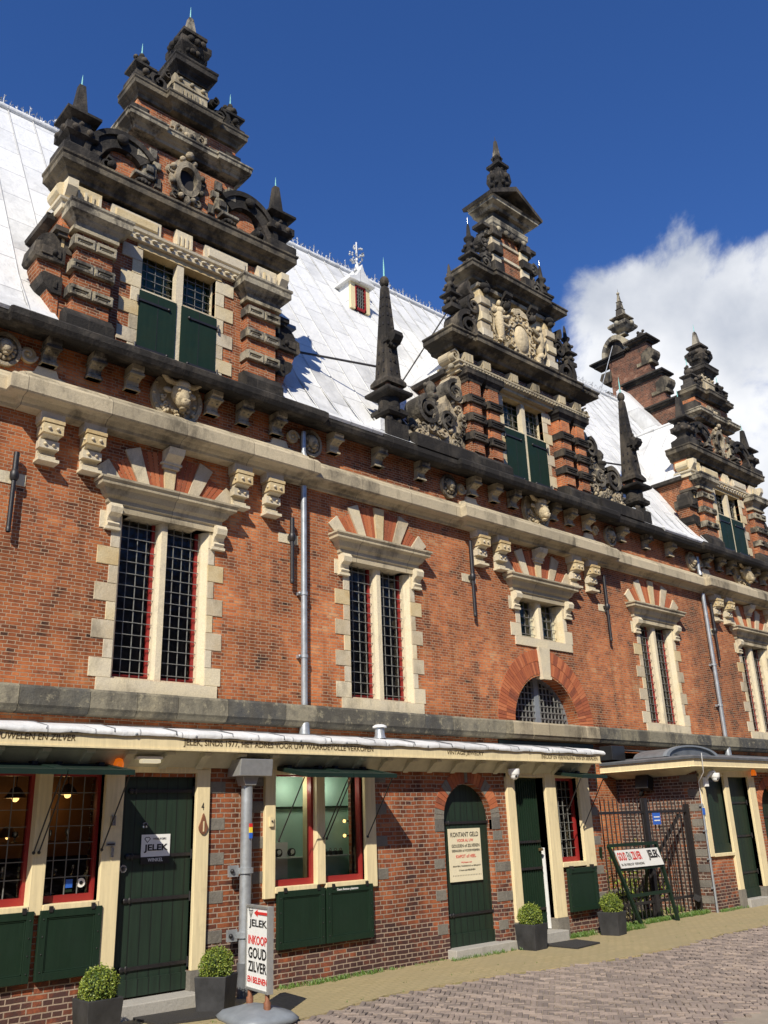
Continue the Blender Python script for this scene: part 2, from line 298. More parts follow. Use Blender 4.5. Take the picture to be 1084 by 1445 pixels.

==

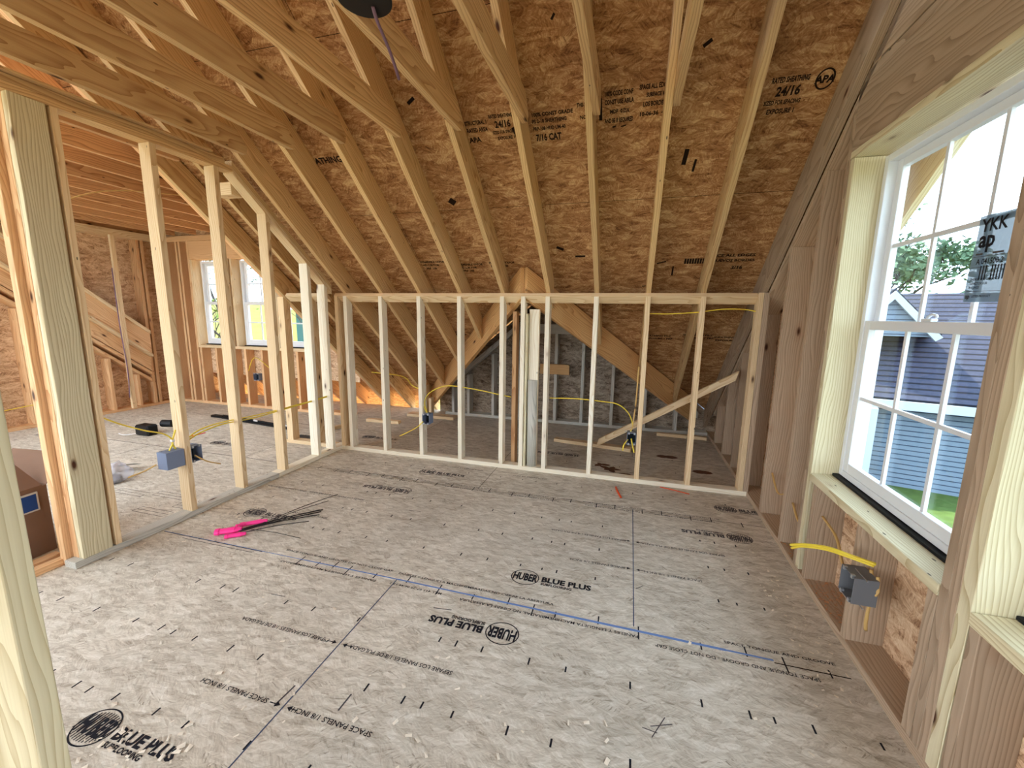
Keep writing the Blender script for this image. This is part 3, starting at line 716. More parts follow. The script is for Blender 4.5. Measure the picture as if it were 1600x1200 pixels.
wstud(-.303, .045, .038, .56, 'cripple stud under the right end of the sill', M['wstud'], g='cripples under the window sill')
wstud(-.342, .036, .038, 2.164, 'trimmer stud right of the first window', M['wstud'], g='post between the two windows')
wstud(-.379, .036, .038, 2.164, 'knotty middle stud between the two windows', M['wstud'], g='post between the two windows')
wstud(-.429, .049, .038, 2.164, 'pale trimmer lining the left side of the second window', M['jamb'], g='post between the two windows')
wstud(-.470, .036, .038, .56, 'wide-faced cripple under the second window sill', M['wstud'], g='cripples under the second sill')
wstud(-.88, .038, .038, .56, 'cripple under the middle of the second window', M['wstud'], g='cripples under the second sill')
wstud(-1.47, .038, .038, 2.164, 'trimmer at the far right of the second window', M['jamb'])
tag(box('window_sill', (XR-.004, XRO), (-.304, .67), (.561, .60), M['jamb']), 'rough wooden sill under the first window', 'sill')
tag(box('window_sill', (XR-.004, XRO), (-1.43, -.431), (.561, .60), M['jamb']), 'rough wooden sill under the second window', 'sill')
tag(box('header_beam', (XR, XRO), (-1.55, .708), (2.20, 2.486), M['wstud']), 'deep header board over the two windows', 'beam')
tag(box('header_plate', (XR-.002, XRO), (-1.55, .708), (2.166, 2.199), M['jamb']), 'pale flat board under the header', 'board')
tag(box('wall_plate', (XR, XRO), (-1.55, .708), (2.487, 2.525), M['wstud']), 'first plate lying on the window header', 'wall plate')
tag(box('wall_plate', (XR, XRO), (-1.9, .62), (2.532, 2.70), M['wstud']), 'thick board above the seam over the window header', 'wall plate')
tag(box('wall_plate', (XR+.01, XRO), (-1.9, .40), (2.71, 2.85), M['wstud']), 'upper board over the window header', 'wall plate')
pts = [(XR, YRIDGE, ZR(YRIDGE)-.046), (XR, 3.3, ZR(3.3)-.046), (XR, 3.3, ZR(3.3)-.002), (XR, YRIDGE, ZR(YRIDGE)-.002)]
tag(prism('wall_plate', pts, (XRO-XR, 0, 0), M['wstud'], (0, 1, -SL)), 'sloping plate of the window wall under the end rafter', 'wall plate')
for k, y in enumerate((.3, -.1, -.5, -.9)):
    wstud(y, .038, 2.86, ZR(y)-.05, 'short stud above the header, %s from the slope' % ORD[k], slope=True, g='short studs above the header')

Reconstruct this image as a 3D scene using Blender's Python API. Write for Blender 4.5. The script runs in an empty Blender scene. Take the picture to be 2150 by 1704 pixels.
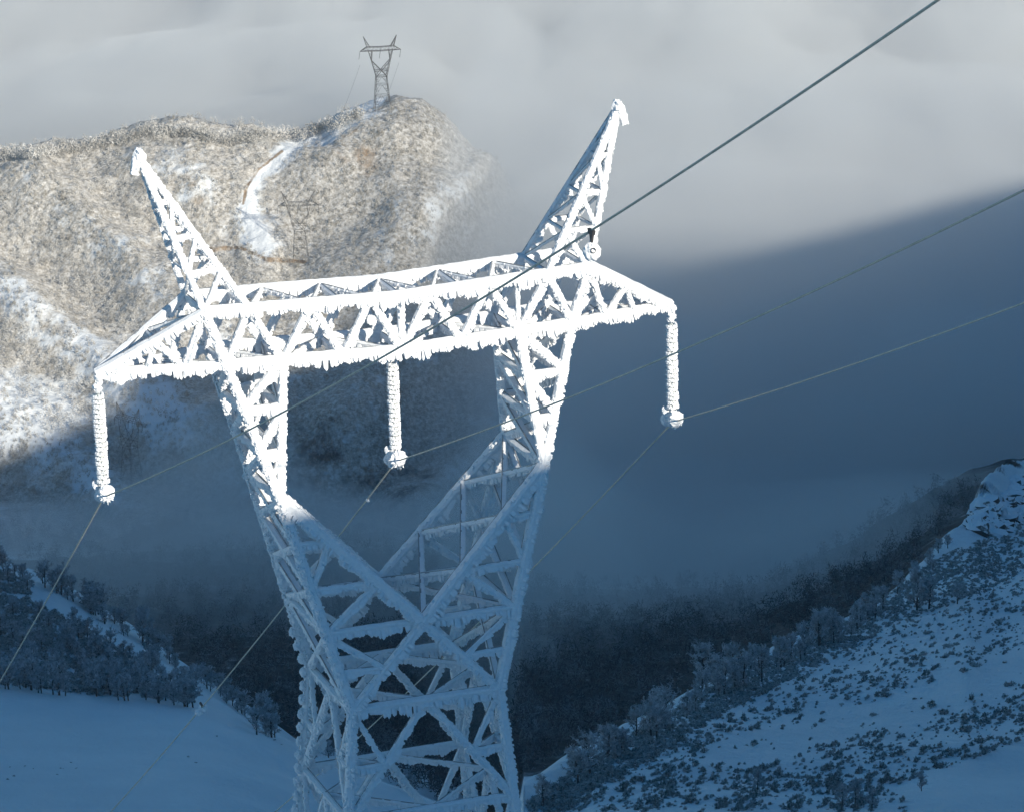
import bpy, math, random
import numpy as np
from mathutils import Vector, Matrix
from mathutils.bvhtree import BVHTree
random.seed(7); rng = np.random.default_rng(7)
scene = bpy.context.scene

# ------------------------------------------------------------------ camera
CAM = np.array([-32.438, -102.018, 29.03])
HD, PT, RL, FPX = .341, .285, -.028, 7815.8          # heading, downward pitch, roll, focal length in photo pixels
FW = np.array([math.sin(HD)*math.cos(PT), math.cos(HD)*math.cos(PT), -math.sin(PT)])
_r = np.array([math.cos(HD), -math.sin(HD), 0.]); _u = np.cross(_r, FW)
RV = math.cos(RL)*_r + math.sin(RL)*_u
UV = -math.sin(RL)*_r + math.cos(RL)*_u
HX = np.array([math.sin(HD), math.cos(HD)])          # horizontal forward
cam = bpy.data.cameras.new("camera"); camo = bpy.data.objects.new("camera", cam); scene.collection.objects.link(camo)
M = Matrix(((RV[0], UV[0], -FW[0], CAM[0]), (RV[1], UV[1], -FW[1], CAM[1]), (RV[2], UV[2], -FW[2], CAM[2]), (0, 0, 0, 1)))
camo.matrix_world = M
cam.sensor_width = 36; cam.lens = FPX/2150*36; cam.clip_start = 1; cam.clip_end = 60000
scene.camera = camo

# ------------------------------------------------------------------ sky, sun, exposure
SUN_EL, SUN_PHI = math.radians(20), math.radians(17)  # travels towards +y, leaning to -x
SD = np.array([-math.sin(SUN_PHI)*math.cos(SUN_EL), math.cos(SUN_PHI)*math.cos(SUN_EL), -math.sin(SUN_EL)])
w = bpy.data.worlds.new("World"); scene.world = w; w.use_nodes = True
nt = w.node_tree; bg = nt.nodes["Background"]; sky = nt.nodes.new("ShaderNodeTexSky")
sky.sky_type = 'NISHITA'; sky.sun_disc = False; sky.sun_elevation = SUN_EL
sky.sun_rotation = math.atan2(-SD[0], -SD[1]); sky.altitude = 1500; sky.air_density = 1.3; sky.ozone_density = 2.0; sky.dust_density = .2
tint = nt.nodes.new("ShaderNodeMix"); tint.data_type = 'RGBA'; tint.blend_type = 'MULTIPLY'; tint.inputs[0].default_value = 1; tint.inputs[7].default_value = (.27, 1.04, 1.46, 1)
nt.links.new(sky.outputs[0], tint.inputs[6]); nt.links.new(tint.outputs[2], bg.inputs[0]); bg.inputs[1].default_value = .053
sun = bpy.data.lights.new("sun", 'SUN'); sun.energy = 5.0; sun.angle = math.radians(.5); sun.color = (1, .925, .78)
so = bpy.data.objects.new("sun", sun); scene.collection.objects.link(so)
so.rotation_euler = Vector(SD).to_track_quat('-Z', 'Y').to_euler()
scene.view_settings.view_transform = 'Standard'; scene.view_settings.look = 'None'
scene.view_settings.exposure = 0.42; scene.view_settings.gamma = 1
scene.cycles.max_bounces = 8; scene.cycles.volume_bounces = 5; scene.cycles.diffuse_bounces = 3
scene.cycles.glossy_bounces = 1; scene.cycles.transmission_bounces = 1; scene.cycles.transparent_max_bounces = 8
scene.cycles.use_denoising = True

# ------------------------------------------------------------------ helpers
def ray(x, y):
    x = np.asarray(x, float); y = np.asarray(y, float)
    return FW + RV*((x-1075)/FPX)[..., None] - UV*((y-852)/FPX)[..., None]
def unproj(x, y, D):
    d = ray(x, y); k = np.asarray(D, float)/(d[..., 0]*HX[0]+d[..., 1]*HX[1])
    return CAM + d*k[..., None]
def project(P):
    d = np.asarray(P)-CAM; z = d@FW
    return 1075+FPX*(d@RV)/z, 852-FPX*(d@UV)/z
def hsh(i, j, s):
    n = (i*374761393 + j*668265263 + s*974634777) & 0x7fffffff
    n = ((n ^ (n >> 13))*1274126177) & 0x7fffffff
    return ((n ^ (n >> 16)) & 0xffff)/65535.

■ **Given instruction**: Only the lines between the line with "Reconstruct this image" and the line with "scene = bpy.context.scene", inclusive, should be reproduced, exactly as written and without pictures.

■ **Task answer**:
Reconstruct this image as a 3D scene using Blender's Python API. Write for Blender 4.5. The script runs in an empty Blender scene. Take the picture to be 2150 by 1704 pixels.
import bpy, math, random
import numpy as np
from mathutils import Vector, Matrix
from mathutils.bvhtree import BVHTree
random.seed(7); rng = np.random.default_rng(7)
scene = bpy.context.scene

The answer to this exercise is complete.